I'll take New Princeton, thankyouverymuch.



Yeah. Again: New Princeton kicks Old Princeton's ass.

There were many times on this trip where one of us would say to the other something to the tune of, "Wow. Landscape." In fact, the conversations would usually go something like this:

"This is Oregon?"

"This is the U.S.?"

"This is earth?"

It was like that. You could have totally set a science fiction movie in some of this landscape (oh, please don't. leave it alone. it's amazing.) It was this weird, alterna-planetary look. Just the way the land shifted, undulated, the vastness...I am not doing it justice, but a lot of the time Justin and I didn't talk. Not like we were angry, but because we were...watching.

When the landcape is the entertainment, you know it's a good place.

Also of note: The roads.

We were surprised (and pleased) by the quality of the roads. Smooth pavement, no potholes, well-maintained. Wow, we said to each other, this is where our tax funds go instead of repairing the SE Division potholes. (Of note: I think they are doing that now, though not because of my blog.)
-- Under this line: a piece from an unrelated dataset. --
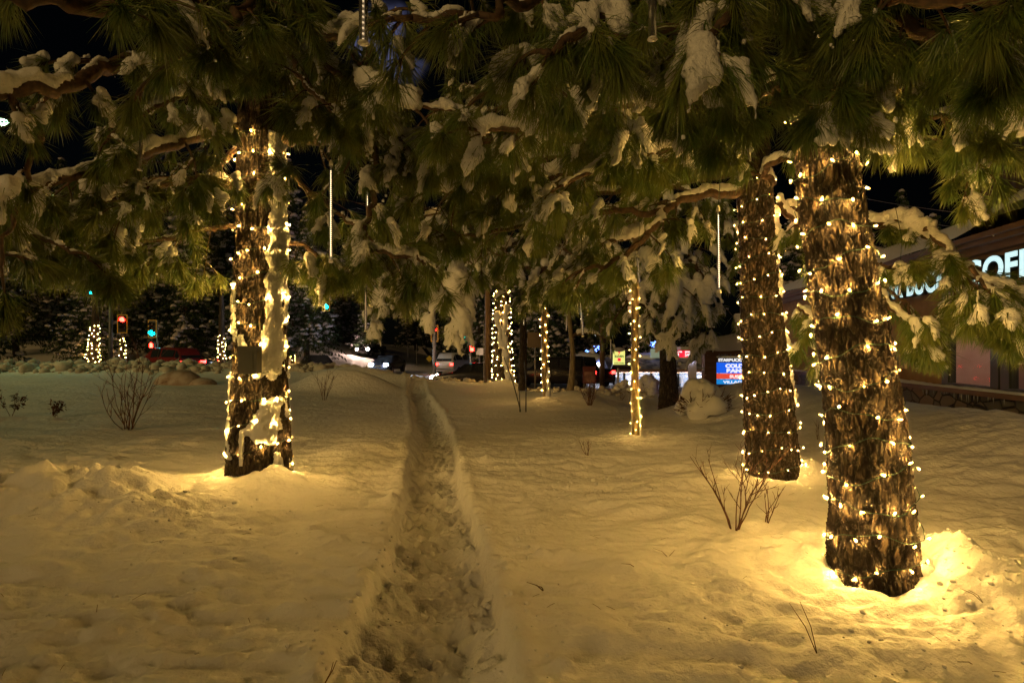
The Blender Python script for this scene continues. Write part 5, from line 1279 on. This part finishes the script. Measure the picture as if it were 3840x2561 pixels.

And then we got to the Steens.

And the gravel.

The 50 miles of gravel.

In case you were wondering why the drive is said to take 5-7 hours, here is your reason.

Even Nellie was like, dude, sorry, but I got nothin':


This is the Nav screen. Usually it shows something.

But we weren't lost, we were just slowed down. It was all very zen. And very, very dusty. Poor Nellie. She was so dirty. Poor Nellie.

This is Mann Lake, with the Steens in the background. It was kind of a mud lake. Mud Man lake? Lake Mann mud? Lake Made Mudd?:


Occasionally we'd pass an irrigated landscape/ranch-type place. Would you consider living out here? I might if I had a plane and could fly it. Like, when I wanted fro yo.


And then...on the left, we approached the Alvord desert. It was frigging bright! Much more so than it showed in this photo.



This shows you what we were driving on. For 50 miles:






I don't know how we missed the turnoff for the hot springs, but I'm not so sure that we would have gone anyway -- 140 degrees on your bum plus 98 degrees on your head? Hmm, I don't know. I'm becoming increasingly heat-intolerant. Oh, hi aging!


Here we are taking a breather to check it all out, plus get some snacks out of the trunk to hold us over until Fields.






And then it was onto Fields, for lunch.